## begin

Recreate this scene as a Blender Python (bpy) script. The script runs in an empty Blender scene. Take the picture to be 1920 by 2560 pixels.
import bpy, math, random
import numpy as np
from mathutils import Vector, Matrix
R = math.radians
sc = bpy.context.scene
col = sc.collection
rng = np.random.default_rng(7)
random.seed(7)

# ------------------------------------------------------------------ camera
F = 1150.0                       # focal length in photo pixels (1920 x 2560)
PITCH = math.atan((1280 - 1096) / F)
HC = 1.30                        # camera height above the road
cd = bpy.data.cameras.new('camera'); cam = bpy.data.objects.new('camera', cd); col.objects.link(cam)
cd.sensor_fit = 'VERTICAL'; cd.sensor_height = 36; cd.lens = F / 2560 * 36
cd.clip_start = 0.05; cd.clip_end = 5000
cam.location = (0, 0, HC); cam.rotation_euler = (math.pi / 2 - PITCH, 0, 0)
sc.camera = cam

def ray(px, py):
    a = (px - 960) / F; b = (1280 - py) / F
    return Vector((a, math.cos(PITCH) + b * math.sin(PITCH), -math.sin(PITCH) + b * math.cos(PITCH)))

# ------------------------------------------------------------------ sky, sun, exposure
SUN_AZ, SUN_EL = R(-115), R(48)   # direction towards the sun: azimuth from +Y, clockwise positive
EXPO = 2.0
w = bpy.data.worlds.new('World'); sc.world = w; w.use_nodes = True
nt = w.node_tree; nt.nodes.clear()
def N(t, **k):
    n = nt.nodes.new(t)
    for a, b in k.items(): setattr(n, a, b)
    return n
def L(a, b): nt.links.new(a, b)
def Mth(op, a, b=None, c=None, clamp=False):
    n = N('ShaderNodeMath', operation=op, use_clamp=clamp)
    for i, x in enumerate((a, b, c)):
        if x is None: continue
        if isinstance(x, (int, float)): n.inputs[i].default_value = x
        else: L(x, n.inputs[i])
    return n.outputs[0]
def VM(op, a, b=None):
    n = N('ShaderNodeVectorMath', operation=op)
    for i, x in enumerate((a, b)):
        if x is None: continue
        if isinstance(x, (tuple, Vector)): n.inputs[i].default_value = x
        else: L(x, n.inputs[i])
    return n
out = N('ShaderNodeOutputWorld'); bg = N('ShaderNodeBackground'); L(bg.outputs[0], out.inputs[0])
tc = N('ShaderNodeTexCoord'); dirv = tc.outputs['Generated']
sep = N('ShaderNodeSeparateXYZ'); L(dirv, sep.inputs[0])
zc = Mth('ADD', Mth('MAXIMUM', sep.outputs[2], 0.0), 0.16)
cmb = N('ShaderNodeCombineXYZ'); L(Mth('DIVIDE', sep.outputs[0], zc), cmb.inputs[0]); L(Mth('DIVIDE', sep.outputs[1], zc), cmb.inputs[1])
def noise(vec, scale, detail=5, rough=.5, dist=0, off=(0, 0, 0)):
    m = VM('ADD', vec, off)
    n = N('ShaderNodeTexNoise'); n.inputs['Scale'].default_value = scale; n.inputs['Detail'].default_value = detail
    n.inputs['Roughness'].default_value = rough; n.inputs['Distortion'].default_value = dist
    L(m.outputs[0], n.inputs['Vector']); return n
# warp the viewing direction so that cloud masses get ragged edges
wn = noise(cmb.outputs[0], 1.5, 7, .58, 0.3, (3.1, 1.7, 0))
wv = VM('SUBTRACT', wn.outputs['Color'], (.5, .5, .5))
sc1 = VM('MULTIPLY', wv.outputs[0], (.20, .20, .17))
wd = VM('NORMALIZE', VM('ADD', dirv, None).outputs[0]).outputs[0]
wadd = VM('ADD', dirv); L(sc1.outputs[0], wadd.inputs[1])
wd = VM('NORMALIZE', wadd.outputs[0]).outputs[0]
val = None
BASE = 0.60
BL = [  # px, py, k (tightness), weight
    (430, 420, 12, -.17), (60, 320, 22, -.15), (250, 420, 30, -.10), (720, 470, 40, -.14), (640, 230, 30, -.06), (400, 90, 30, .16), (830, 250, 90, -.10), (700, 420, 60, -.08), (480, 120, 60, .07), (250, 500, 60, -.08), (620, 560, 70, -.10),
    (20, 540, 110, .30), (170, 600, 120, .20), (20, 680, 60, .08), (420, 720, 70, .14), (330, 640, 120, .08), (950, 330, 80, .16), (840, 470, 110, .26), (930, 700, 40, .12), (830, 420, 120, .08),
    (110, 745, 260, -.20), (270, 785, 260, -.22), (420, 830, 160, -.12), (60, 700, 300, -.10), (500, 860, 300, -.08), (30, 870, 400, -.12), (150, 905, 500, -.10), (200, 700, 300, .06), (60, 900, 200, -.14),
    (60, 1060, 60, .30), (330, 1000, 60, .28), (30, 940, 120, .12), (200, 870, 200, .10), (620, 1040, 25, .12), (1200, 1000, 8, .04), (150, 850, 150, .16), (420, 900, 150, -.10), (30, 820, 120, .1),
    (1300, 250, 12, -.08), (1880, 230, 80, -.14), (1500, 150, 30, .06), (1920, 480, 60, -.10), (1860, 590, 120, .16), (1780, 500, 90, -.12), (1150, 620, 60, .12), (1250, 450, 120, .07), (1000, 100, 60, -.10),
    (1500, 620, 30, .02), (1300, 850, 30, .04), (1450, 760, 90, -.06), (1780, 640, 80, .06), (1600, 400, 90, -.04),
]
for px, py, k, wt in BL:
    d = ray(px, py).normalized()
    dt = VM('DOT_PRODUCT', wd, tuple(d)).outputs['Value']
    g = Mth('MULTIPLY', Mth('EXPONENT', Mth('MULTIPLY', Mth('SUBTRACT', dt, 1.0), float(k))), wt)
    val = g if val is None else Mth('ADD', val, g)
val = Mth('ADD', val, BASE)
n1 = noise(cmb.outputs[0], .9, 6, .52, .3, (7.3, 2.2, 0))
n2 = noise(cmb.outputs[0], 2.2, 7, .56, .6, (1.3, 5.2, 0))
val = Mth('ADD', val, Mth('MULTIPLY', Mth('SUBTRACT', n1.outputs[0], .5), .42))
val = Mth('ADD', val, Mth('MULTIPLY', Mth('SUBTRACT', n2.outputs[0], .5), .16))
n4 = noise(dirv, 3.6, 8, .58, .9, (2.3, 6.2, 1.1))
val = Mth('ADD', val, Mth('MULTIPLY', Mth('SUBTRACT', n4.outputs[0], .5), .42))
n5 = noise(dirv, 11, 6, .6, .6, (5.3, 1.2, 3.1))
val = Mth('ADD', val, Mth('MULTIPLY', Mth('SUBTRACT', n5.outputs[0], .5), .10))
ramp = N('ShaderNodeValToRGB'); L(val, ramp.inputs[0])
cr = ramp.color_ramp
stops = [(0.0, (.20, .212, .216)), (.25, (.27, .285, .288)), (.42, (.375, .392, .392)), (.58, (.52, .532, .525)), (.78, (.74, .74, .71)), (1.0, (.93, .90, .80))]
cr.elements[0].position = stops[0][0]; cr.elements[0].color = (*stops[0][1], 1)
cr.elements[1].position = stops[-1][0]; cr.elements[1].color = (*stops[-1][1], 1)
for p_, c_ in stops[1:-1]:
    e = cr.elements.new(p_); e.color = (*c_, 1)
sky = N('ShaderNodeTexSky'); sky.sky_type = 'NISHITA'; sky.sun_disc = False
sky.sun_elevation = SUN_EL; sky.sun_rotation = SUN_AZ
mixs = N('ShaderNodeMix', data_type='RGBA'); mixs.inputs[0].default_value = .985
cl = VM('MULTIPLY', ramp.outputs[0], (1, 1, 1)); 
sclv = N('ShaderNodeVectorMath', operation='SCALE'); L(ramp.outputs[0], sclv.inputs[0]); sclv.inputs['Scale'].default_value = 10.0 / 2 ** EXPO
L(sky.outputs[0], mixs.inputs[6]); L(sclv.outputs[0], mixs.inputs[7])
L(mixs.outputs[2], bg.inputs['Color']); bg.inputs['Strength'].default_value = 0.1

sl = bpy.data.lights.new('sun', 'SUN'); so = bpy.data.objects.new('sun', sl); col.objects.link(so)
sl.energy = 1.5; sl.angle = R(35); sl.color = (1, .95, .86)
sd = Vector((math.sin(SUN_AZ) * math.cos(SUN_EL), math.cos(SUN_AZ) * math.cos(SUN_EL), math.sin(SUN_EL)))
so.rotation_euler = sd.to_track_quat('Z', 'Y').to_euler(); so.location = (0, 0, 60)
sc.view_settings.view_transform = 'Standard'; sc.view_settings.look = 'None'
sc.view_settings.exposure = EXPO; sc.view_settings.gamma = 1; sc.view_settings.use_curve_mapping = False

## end

Give back exactly the material above from its opening line to the line bearing "return Vector((a, math.cos(PITCH)".

▶ Solution for this task
Recreate this scene as a Blender Python (bpy) script. The script runs in an empty Blender scene. Take the picture to be 1920 by 2560 pixels.
import bpy, math, random
import numpy as np
from mathutils import Vector, Matrix
R = math.radians
sc = bpy.context.scene
col = sc.collection
rng = np.random.default_rng(7)
random.seed(7)

# ------------------------------------------------------------------ camera
F = 1150.0                       # focal length in photo pixels (1920 x 2560)
PITCH = math.atan((1280 - 1096) / F)
HC = 1.30                        # camera height above the road
cd = bpy.data.cameras.new('camera'); cam = bpy.data.objects.new('camera', cd); col.objects.link(cam)
cd.sensor_fit = 'VERTICAL'; cd.sensor_height = 36; cd.lens = F / 2560 * 36
cd.clip_start = 0.05; cd.clip_end = 5000
cam.location = (0, 0, HC); cam.rotation_euler = (math.pi / 2 - PITCH, 0, 0)
sc.camera = cam

def ray(px, py):
    a = (px - 960) / F; b = (1280 - py) / F
    return Vector((a, math.cos(PITCH) + b * math.sin(PITCH), -math.sin(PITCH) + b * math.cos(PITCH)))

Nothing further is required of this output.